→ Directive:
Single out the lines of the material that contain "shown" and copy them.

→ Listed entries:
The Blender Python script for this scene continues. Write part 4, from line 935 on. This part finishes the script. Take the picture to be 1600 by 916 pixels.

==

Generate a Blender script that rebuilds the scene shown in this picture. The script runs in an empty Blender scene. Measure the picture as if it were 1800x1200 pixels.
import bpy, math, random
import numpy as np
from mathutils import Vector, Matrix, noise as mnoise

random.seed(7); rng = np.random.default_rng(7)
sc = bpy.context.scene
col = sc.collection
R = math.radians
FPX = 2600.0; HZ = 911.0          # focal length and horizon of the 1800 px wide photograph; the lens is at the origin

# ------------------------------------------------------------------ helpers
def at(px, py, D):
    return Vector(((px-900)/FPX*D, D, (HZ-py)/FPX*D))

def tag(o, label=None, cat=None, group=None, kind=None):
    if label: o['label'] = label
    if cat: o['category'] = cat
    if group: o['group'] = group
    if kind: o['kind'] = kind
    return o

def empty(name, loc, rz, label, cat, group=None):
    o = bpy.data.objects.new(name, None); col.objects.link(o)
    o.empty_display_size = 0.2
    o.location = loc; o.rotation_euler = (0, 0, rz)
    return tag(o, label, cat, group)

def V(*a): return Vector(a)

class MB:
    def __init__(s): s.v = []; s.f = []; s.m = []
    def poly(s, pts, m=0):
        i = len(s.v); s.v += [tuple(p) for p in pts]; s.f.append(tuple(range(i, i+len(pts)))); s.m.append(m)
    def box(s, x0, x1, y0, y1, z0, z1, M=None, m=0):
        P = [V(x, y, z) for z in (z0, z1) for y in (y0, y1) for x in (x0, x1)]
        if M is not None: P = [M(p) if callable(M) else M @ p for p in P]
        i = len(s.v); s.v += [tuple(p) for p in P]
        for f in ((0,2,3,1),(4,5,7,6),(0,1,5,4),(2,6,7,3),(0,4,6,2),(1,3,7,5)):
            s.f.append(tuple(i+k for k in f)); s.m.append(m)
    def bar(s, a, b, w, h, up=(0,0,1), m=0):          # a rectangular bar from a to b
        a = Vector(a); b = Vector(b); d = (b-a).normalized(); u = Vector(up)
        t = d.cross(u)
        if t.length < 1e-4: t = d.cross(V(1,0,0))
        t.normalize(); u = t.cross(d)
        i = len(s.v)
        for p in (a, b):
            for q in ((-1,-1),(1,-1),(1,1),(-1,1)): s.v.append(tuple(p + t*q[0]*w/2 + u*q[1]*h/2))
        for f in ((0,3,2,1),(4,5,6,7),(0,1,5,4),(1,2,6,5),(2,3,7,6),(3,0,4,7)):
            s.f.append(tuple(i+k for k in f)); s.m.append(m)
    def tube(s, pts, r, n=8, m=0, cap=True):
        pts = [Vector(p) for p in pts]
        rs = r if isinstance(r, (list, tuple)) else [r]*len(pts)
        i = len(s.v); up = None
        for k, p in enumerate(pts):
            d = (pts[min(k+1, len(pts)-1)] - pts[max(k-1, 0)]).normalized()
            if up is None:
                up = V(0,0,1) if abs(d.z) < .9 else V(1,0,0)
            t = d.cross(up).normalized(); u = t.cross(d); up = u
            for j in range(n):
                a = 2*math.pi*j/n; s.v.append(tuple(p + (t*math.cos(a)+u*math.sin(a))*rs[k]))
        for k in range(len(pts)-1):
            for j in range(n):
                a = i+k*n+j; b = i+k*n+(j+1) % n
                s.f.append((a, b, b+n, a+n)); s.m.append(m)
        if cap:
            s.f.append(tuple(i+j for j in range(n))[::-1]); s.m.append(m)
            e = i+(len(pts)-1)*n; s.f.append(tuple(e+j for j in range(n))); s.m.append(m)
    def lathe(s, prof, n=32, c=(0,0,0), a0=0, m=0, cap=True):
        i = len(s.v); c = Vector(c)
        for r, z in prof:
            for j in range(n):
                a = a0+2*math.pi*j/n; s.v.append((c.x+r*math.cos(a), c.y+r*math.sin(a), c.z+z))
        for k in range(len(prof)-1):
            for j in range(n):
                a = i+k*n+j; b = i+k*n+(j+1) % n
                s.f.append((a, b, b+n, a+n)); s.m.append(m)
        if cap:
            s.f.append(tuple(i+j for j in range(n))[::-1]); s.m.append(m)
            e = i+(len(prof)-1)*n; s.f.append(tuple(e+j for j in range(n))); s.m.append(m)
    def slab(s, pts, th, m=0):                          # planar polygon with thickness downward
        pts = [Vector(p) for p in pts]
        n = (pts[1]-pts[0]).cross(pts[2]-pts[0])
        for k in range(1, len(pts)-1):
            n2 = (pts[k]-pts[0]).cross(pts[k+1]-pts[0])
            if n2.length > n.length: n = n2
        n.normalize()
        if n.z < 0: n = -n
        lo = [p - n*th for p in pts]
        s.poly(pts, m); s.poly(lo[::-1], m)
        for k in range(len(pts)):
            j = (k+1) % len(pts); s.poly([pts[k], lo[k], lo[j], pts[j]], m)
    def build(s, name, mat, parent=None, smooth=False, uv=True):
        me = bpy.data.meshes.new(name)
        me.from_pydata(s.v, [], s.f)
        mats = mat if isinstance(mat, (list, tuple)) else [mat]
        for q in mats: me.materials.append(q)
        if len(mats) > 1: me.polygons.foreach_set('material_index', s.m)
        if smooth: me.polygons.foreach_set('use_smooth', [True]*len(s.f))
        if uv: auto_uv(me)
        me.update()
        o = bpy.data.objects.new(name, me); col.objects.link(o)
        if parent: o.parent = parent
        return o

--

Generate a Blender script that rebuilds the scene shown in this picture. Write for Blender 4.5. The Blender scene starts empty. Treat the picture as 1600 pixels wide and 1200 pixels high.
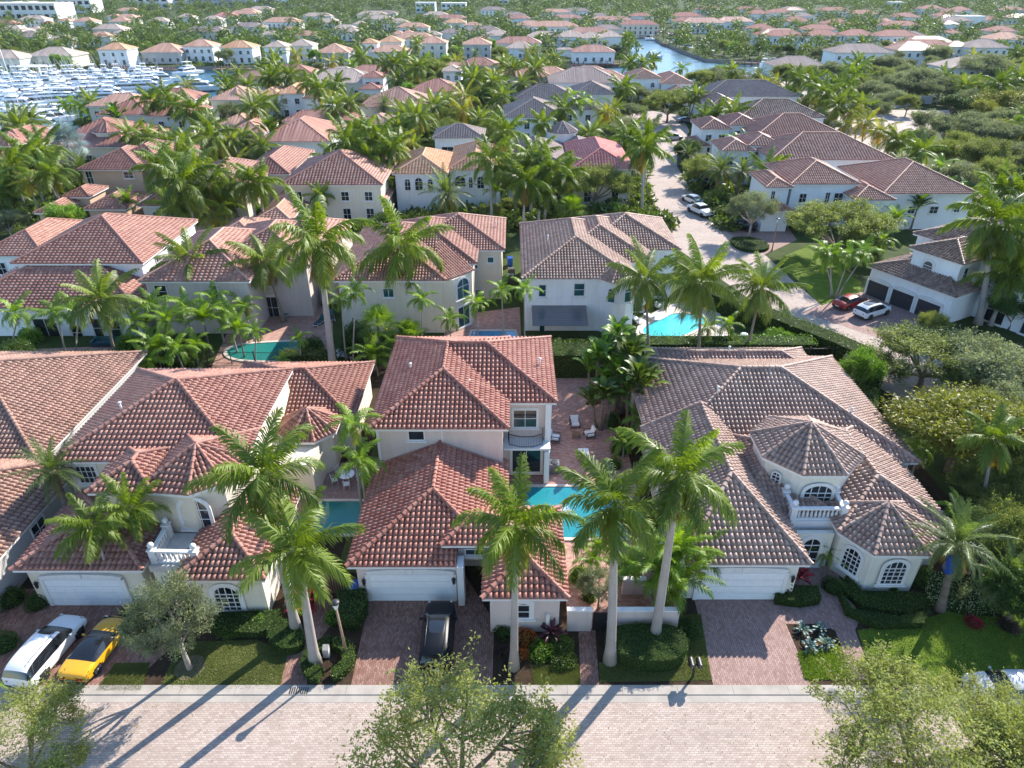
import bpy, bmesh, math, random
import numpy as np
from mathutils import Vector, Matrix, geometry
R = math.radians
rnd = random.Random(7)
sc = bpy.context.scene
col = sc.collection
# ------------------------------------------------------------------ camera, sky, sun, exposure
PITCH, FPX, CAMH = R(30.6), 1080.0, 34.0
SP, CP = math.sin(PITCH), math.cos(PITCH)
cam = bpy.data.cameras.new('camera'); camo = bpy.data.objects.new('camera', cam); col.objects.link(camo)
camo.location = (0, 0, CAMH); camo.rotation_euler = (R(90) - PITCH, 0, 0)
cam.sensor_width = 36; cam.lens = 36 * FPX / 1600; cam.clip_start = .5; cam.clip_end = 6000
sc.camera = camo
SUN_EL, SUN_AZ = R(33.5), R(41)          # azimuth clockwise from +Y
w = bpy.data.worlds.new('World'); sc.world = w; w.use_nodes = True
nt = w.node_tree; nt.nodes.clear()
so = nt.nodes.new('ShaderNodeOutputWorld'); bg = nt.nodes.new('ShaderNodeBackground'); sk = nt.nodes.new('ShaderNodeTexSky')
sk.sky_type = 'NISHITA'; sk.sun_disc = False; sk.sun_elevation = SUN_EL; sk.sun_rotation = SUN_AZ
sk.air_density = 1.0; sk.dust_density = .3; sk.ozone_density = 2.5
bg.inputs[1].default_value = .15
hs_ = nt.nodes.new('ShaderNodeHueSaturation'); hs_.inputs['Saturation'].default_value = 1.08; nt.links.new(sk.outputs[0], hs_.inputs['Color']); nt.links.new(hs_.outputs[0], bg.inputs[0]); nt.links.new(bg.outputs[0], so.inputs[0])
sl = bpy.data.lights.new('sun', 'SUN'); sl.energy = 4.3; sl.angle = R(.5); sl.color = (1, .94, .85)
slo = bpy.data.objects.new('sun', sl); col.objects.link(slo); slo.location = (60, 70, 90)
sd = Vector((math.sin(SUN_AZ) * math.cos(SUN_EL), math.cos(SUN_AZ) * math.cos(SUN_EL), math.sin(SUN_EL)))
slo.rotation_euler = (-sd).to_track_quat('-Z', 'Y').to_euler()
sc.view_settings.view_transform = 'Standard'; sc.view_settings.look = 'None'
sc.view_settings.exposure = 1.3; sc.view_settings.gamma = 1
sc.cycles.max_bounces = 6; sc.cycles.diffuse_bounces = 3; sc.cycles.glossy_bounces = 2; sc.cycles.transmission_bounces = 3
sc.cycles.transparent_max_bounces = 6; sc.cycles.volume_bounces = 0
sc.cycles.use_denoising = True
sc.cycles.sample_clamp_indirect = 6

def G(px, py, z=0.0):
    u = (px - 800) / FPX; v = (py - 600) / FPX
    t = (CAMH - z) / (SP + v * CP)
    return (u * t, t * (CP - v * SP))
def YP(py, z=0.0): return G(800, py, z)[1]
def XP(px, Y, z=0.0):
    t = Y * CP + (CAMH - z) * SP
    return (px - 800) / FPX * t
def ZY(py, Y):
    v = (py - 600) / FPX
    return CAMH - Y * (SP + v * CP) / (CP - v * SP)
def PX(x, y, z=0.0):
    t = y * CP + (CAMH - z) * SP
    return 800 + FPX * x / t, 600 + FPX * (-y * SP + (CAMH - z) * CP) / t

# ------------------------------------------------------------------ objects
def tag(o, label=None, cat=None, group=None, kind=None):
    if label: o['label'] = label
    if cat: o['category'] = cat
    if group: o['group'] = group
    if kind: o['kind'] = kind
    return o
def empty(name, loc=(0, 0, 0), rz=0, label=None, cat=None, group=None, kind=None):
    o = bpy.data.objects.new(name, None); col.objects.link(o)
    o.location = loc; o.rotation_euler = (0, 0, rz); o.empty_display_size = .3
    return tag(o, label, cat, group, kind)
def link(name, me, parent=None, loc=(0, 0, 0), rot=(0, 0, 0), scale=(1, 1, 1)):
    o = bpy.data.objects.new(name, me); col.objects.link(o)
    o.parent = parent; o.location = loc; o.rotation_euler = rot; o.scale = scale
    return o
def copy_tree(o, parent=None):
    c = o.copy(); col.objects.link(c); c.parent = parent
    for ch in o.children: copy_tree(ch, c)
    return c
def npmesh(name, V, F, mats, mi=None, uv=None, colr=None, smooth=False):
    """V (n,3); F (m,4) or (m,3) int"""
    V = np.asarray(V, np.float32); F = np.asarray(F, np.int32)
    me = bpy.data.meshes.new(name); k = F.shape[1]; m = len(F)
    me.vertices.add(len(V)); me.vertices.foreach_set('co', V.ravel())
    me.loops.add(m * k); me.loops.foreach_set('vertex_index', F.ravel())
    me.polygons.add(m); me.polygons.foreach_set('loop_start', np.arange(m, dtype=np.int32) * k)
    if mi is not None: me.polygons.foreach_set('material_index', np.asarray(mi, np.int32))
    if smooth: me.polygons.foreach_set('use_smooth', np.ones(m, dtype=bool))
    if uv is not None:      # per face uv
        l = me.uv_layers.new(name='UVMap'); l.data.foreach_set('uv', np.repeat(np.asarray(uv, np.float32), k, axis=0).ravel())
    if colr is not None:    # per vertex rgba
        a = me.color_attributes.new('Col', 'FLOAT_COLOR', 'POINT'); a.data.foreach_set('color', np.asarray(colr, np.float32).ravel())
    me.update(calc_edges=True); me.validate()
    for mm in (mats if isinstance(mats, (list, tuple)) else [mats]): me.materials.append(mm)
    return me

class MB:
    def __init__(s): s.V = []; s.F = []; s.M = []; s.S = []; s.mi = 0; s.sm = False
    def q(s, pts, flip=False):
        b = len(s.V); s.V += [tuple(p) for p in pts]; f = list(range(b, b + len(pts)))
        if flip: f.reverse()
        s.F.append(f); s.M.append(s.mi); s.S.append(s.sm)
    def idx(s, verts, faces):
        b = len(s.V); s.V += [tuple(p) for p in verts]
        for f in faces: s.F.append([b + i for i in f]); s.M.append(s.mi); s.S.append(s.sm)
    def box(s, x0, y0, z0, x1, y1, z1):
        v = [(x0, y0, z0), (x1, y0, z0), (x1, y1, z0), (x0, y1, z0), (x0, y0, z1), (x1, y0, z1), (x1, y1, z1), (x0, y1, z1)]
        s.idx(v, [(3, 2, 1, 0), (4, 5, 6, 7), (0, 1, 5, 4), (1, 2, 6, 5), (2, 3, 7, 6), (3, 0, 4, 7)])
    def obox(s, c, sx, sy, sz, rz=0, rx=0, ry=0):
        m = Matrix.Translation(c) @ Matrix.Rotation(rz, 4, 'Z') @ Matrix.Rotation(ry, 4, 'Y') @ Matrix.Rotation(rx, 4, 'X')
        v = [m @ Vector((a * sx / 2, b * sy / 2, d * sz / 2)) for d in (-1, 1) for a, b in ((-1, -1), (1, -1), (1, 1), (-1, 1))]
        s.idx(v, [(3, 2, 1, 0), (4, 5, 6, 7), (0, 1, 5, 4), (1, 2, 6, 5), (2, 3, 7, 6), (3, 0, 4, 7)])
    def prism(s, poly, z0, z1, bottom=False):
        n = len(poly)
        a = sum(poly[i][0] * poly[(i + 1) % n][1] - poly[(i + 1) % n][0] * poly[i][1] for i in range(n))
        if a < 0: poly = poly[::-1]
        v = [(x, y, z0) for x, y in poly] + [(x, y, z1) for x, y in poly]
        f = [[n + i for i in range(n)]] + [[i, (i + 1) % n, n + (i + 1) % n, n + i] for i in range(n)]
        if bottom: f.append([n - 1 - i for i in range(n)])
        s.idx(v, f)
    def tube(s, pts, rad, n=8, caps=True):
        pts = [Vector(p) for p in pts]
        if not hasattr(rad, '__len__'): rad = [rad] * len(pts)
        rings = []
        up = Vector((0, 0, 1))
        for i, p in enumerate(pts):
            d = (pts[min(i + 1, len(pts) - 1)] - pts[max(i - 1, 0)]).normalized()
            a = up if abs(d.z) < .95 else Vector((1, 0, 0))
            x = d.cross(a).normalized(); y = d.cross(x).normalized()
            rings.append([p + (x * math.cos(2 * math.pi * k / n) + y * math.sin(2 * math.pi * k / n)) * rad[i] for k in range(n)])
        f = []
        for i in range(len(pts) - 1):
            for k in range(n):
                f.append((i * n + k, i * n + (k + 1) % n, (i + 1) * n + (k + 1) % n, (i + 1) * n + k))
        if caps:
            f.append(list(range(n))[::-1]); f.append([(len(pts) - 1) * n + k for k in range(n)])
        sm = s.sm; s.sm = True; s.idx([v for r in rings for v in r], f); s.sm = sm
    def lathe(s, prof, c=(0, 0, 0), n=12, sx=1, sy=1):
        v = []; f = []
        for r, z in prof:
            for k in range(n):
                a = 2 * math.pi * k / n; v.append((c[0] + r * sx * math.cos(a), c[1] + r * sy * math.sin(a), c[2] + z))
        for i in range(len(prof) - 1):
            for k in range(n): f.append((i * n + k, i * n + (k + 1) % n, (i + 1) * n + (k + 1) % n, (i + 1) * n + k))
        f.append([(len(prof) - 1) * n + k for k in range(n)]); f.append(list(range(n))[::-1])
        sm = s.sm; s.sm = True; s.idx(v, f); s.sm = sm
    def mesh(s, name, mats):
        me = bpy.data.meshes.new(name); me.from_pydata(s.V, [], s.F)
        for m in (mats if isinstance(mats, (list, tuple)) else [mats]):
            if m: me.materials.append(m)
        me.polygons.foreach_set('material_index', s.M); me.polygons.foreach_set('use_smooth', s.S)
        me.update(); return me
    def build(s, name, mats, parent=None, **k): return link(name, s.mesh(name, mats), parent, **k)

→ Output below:
Generate a Blender script that rebuilds the scene shown in this picture. The script runs in an empty Blender scene. Measure the picture as if it were 1800x1200 pixels.
Generate a Blender script that rebuilds the scene shown in this picture. Write for Blender 4.5. The Blender scene starts empty. Treat the picture as 1600 pixels wide and 1200 pixels high.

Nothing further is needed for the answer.